Selon Konstantin Kossatchev, président du comité des affaires internationales de la Douma, la Russie aurait demandé aux autres pays signataires, en particulier ceux appartenant à l’Otan, « , de ne pas transférer à Washington les informations obtenues dans le cadre de ‘Ciel ouvert' ». Seulement, a-t-il affirmé, « ceux-ci n’ont pas répondu favorablement à cette demande », assurant que « la responsabilité » en revient « entièrement aux États-Unis et à leurs alliés de l’Otan. »
Pour rappel, Washiington avait justifié son retrait de ce traité en accusant Moscou de manquer à ses obligation, notamment en interdisant de s’approcher à moins de 500 km de l’enclave – fortement militarisée – de Kaliningrad, coincée entre la Pologne et la Lituanie.
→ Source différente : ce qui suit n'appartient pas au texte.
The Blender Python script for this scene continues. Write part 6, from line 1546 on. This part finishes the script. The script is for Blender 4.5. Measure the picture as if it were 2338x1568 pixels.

En outre, il était également reproché à la partie russe d’imposer des restrictions au survol de l’Abkhazie et de l’Ossétie du Sud, deux provinces séparatistes géorgiennes ayant des liens militaires et économiques la Russie, cette dernière estimant qu’elles n’étaient pas concernées par le traité, alors que leur indépendance vis à vis de la Georgie n’a été reconnue que par une poignée de pays.